Alexander was born in Indiana, in fact on the banks of the Wabash, which makes him one of the world’s few genuine Hoosiers. But he soon left the country and headed first to the frozen North, in due course to the banks of the Isis, the Seine, the Cam, the Thames, etc. and only made it back to America in 2004, during his first semester as Visiting Fellow. He’s now back in Urbino, where there’s no river, the truffles are unusually good, the Duke’s profile is everywhere, and he teaches things like philosophy of physics, Hume, history of science, Duhem, methodology of natural science. Alexander somehow got to the foundations of physics from classics: he began with a rather general BA­—with courses in Greek literature & philosophy, mathematics, and Italian literature (from Dante to Tasso)­—at McGill, then went to Paris (IV Sorbonne), did a Maîtrise in Lettres classiques (Greek, Latin, French) with a thesis on Aristotle, and got interested in history and philosophy of science.
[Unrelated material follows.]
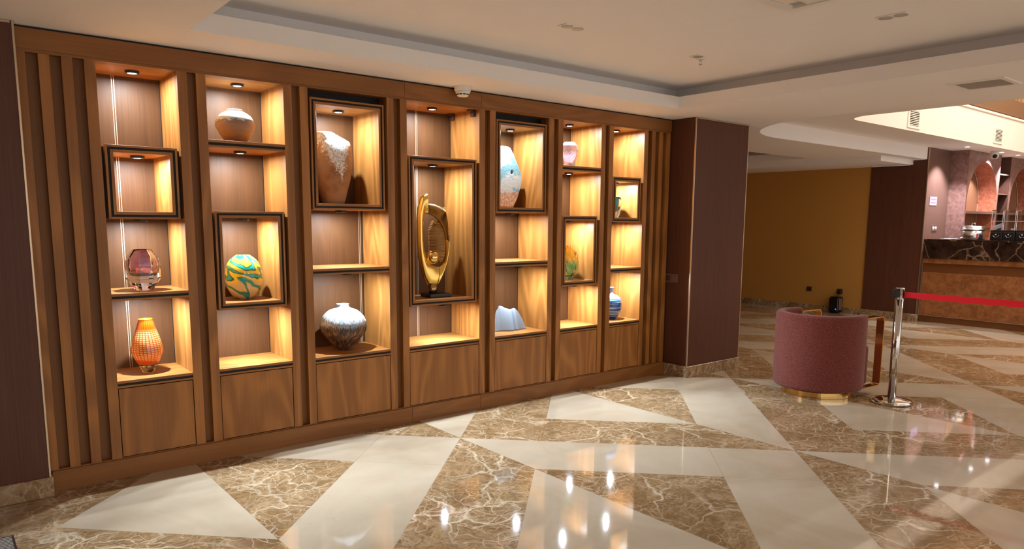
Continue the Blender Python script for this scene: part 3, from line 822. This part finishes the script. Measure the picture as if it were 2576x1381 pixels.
# 12 blue striped vase
m = plain('blue striped glaze', (.1, .2, .8), .12, coat=.5); g = G(m); v = g.coord(False); z = g.sep(v)[2]
st = g.noise(g.vmath('MULTIPLY', v, (.22, .22, 7.0)), 10.0, 2, .5)
c = g.ramp(st, [(.34, (.004, .006, .035)), (.40, (.010, .035, .30)), (.50, (.025, .11, .55)), (.55, (.12, .30, .62)), (.62, (.38, .52, .60))])
up = g.ramp(g.math('DIVIDE', z, .312), [(.62, (0, 0, 0)), (.72, (1, 1, 1))])
g.base(g.mix(g.math('MULTIPLY', up, .45), c, (.35, .48, .56))); M['bluestripe'] = m
t = thing('blue_vase', 'blue striped round vase with a narrow neck on the lowest shelf', 'vase', (5.205, 4.905, .590))
prof = smooth_profile([(.040, 0), (.052, .010), (.080, .048), (.100, .100), (.104, .145), (.094, .195), (.066, .230), (.028, .246), (.015, .258), (.013, .288), (.019, .306), (.025, .313), (.022, .316)], 5)
link('body', lathe([(0, 0)] + prof + [(.014, .306), (.009, .29), (0, .28)], 56), 'bluestripe', t, (0, 0, 0), True)

# 13 gold sculpture
t = thing('gold_sculpture', 'tall gold leaf shaped sculpture with a gold ball on black base', 'sculpture', (3.150, 4.90, .935))
SC = .813/(1290-65)    # metres per picture unit
def hz(x, y): return ((x-300)*SC*1.0, (1295-y)*SC)
outer = [(185, 62), (140, 75), (105, 115), (66, 270), (60, 450), (64, 700), (85, 880), (130, 1030), (170, 1110), (200, 1150), (300, 1160), (340, 1120), (395, 1000), (440, 890), (472, 740), (480, 640), (472, 520), (462, 390), (440, 290), (420, 232), (330, 200), (250, 182), (172, 172), (180, 110)]
hole = [(150, 296), (140, 300), (132, 350), (126, 450), (126, 600), (134, 660), (148, 740), (178, 830), (235, 893), (300, 925), (345, 925), (395, 890), (425, 830), (440, 745), (443, 680), (438, 600), (424, 520), (405, 470), (375, 415), (340, 375), (290, 335), (240, 312), (195, 300), (165, 295)]
O = [hz(*p) for p in outer]; H = [hz(*p) for p in hole]
# smooth both outlines together
def closed_smooth(P, sub):
    n = len(P); out = []
    for i in range(n):
        p0, p1, p2, p3 = P[i-1], P[i], P[(i+1) % n], P[(i+2) % n]
        for s in range(sub):
            u = s/sub; out.append(tuple(.5*((2*p1[k]) + (-p0[k]+p2[k])*u + (2*p0[k]-5*p1[k]+4*p2[k]-p3[k])*u*u + (-p0[k]+3*p1[k]-3*p2[k]+p3[k])*u**3) for k in range(2)))
    return out
SUB = 5; Os = closed_smooth(O, SUB); Hs = closed_smooth(H, SUB); n = len(Os)
def band(k0, k1, dep, rib=0.0, bulge=.4):
    """part of the ring between outline indices, with a bulged section"""
    vs, fs = [], []; idx = [k % n for k in range(k0, k1+1)]; W8 = 10
    for q, k in enumerate(idx):
        o, h = Vector(Os[k]), Vector(Hs[k])
        for j in range(2*W8):
            a = 2*PI*j/(2*W8); w = .5 + .5*math.cos(a)
            p = h.lerp(o, w); y = dep*math.copysign(abs(math.sin(a))**.6, math.sin(a))*(.55+.45*w)
            if rib: y += rib*(1 if q % 2 else -1)*(1 if math.sin(a) < 0 else -1)*abs(math.sin(a))
            vs.append((p.x, y, p.y))
    m2 = 2*W8
    for q in range(len(idx)-1):
        for j in range(m2): fs.append((q*m2+j, q*m2+(j+1) % m2, (q+1)*m2+(j+1) % m2, (q+1)*m2+j))
    fs.append(tuple(range(m2))); fs.append(tuple((len(idx)-1)*m2+j for j in reversed(range(m2))))
    return fix(mesh(vs, fs, not rib))
link('horn', band(22*SUB, 24*SUB + 10*SUB, .040), 'gold2', t, (0, 0, 0), True)
link('right_edge', band(10*SUB, 15*SUB, .045), 'gold2', t, (0, 0, 0), True)
# ribbed wing: finer ridges running across the band
OsF = closed_smooth(O, 14); HsF = closed_smooth(H, 14); Os, Hs, n = OsF, HsF, len(OsF)
link('ribbed_wing', band(15*14, 22*14, .042, .0028), 'bronze', t, (0, 0, 0), True)
# rough gilt rim on the right shoulder
rim = [Vector((hz(*outer[k])[0], -.01, hz(*outer[k])[1])) for k in range(14, 20)]
rim = [Vector(p) for p in smooth_profile([tuple(p) for p in rim], 8)]
random.seed(3)
link('gilt_rim', tube([p + Vector((random.uniform(-.003, .003), random.uniform(-.004, .004), 0)) for p in rim], [.011 + random.uniform(-.004, .005) for _ in rim], 8), 'gold2', t, (0, 0, 0), True)
vs, fs = [], []; NR = 56; NC = 14
def hole_right(yv):
    pts = [(345, 375), (375, 415), (405, 470), (424, 520), (438, 600), (443, 680), (440, 745), (425, 830), (395, 890)]
    ys = [375, 415, 470, 520, 600, 680, 745, 830, 890]
    for (xa, ya), (xb, yb) in zip(pts, pts[1:]):
        if ya <= yv <= yb: return xa + (xb-xa)*(yv-ya)/(yb-ya)
    return pts[-1][0]
for r in range(NR+1):
    yv = 380 + (885-380)*r/NR; xr = hole_right(yv) + 6; xl = 282 + 62*max(0, 1-r/NR/.22)**2 + 60*max(0, (r/NR-.75)/.25)**2
    for c in range(NC+1):
        a = c/NC*PI/2; X = xr + (xl-xr)*math.sin(a); px_, pz_ = hz(X, yv)
        vs.append((px_, .004 + .060*math.sin(a)**1.0*(1) + .012*(1-math.cos(a)) + (.0022 if r % 2 else -.0022), pz_))
for r in range(NR):
    for c in range(NC):
        q = r*(NC+1)+c; fs.append((q, q+1, q+NC+2, q+NC+1))
io = link('ribbed_bowl', mesh(vs, fs), 'bronze', t, (0, 0, 0), True)
sm = io.modifiers.new('thick', 'SOLIDIFY'); sm.thickness = .006; sm.offset = 1.0
bx, bz = hz(250, 815)
link('ball', lathe(smooth_profile([(0.0001, -.055), (.021, -.051), (.039, -.039), (.051, -.021), (.055, 0), (.051, .021), (.039, .039), (.021, .051), (.0001, .055)], 4), 40), 'gold', t, (bx, -.012, bz), True)
st = [(hz(200, 1140)[0], hz(330, 1140)[0], hz(0, 1140)[1], .03), (hz(210, 1200)[0], hz(318, 1200)[0], hz(0, 1200)[1], .028), (hz(212, 1252)[0], hz(302, 1252)[0], hz(0, 1252)[1], .028)]
link('stem', fix(loft([(z, a, b, d) for a, b, z, d in st[::-1]], 24)), 'bronze', t, (0, 0, 0), True)
box('base', t, hz(155, 0)[0], hz(455, 0)[0], -.075, .075, 0, .030, 'black_gloss', .003, True)

# ------------------------------------------------------------------ chair
ch = thing('tub_chair', 'rose boucle tub armchair on a round brass base', 'armchair', (6.287, 3.304, 0), math.radians(-5))
def shell_mesh(ri, ro, z0, z1, half, n=64, r=.03):
    sec = []
    for cxs, czs, a0 in ((ro-r, z0+r, -PI/2), (ro-r, z1-r, 0), (ri+r, z1-r, PI/2), (ri+r, z0+r, PI)):
        for k in range(6): a = a0 + k/5*PI/2; sec.append((cxs + r*math.cos(a), czs + r*math.sin(a)))
    vs, fs = [], []; m2 = len(sec)
    for i in range(n+1):
        th = half + (2*PI-2*half)*i/n
        e = min(i, n-i)/n*(2*PI-2*half)*ro; k = 1 if e >= r else (1 - (1 - math.sqrt(max(0, 1-(1-e/r)**2)))*.55)
        cm = (ri+ro)/2; cz = (z0+z1)/2
        for rr, zz in sec:
            R2 = cm + (rr-cm)*k; Z2 = cz + (zz-cz)*(1-(1-k)*.06)
            vs.append((R2*math.cos(th), R2*math.sin(th), Z2))
    for i in range(n):
        for j in range(m2): fs.append((i*m2+j, (i+1)*m2+j, (i+1)*m2+(j+1) % m2, i*m2+(j+1) % m2))
    fs.append(tuple(range(m2))); fs.append(tuple(n*m2+j for j in reversed(range(m2))))
    return fix(mesh(vs, fs, True))
link('backrest', shell_mesh(.302, .390, .068, .748, math.radians(64)), 'fabric', ch, (0, 0, 0), True)
seat = [(-.27 + 0, 0)]
sp = []
for k in range(40):
    a = 2*PI*k/40; ca, sa = math.cos(a), math.sin(a); e_ = .30 if ca > 0 else 1.0; sp.append(((.425 if ca > 0 else .30)*math.copysign(abs(ca)**e_, ca), .276*math.copysign(abs(sa)**e_, sa)))
vs, fs = [], []
for f_, z in ((.95, .072), (1, .09), (1, .40), (.985, .425), (.94, .44), (.0, .445)):
    for x, y in sp: vs.append((x*f_, y*f_, z))
for i in range(5):
    for k in range(40): fs.append((i*40+k, i*40+(k+1) % 40, (i+1)*40+(k+1) % 40, (i+1)*40+k))
fs.append(tuple(reversed(range(40))))
link('seat', fix(mesh(vs, fs, True)), 'fabric', ch, (0, 0, 0), True)
link('base_ring', lathe([(0, 0), (.308, 0), (.31, .002), (.31, .052), (.308, .054), (0, .054)], 72, False), 'gold', ch, (0, 0, 0), True)
link('shadow_ring', lathe([(0, .054), (.295, .054), (.295, .072), (0, .072)], 48), 'black', ch, (0, 0, 0), True)
def loop_band(y0, y1, x0, x1, z0, z1, r, th):
    path = []
    for cx_, cz_, a0 in ((x1-r, z0+r, -PI/2), (x1-r, z1-r, 0), (x0+r, z1-r, PI/2), (x0+r, z0+r, PI)):
        for k in range(7): a = a0 + k/6*PI/2; path.append((cx_, cz_, math.cos(a), math.sin(a)))
    vs, fs = [], []; n = len(path)
    for cx_, cz_, c, s in path:
        for rr, y in ((r, y0), (r, y1), (r-th, y1), (r-th, y0)): vs.append((cx_+rr*c, y, cz_+rr*s))
    for i in range(n):
        j = (i+1) % n
        for k in range(4): fs.append((i*4+k, i*4+(k+1) % 4, j*4+(k+1) % 4, j*4+k))
    return fix(mesh(vs, fs))
for s in (-1, 1):
    ya, yb = (-.350, -.280) if s < 0 else (.280, .350)
    link('arm_loop', loop_band(ya, yb, .120, .440, .072, .715, .045, .010), 'gold', ch, (0, 0, 0), True)

# ------------------------------------------------------------------ queue posts and belt
def post(label, x, y):
    t = thing('queue_post', label, 'queue post', (x, y, 0), group='chrome queue posts')
    link('base', lathe(smooth_profile([(.160, 0), (.166, .006), (.166, .022), (.155, .030), (.10, .042), (.045, .052)], 4) + [(0, .052)], 64), 'chrome', t, (0, 0, 0), True)
    link('pole', lathe([(0, .045), (.034, .045), (.034, .905), (0, .905)], 40, True), 'chrome', t, (0, 0, 0), True)
    hd_ = link('head', lathe([(0, .905), (.034, .905), (.0345, .91), (.0345, .992), (.038, .994), (.038, 1.002), (.034, 1.006), (0, 1.006)], 40), 'chrome', t, (0, 0, 0), True)
    box('belt_slot', hd_, -.016, .016, -.0375, -.030, .918, .982, 'black_plastic', 0, True)
    box('belt_clip', hd_, -.018, .018, .030, .058, .925, .985, 'black_plastic', .004, True)
    box('belt_clip', hd_, -.058, -.030, -.018, .018, .925, .985, 'black_plastic', .004, True)
    return t
post('chrome queue post with red belt beside the rose armchair', 6.418, 2.690)
post('second chrome queue post holding the far end of the belt', 6.640, .86)
A, B = Vector((6.4187, 2.652, .949)), Vector((6.636, .92, .949))
vs, fs = [], []; N = 16; side = Vector((B.y-A.y, A.x-B.x, 0)).normalized()*.0009
for k in range(N+1):
    p = A.lerp(B, k/N); sag = -.012*math.sin(PI*k/N)
    for s in (-1, 1):
        for dz in (-.0245, .0245): vs.append(p + side*s + Vector((0, 0, sag+dz)))
for k in range(N):
    a, b = 4*k, 4*k+4
    fs += [(a, a+1, b+1, b), (a+2, b+2, b+3, a+3), (a+1, a+3, b+3, b+1), (a, b, b+2, a+2)]
fs += [(0, 2, 3, 1), (4*N, 4*N+1, 4*N+3, 4*N+2)]
bo = link('barrier_belt', fix(mesh(vs, fs)), 'red'); tag(bo, 'bright red barrier belt stretched from the chrome post', 'belt')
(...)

Then an M Phil in HPS at Cambridge, and a Ph.D. on the philosophy of quantum mechanics at the London School of Economics. Alexander is currently working on philosophy of space and time.

July 2007
“Optico-mechanical analogy: an axiomatic approach” has been published in the International Journal of Theoretical Physics, http://www.springerlink.com/content/101594/?k=afriat ... I’m still working on Weyl’s theory of gravitation and electricity, on which I’ve written www.uniurb.it/Filosofia/afriat/EinsteinWeyl.pdf, as well as the attached paper which, when finished, I’ll send to the Studies in History and Philosophy of Modern Physics ... I’ve also given talks about it in London, Utrecht, Bologna, Bergamo, Padua, Lecce, Bari, Cesena, Potenza and Urbino (see www.uniurb.it/Filosofia/afriat/CV.htm). A PDF CV is at www.uniurb.it/Filosofia/afriat/CV.pdf.

June 2008
"How Weyl stumbled across electricity while pursuing mathematical justice," Studies in History and Philosophy of Modern Physics

November 2011
Alexander is now “Maître de conférences” in the Philosophy Department at the University of Brest.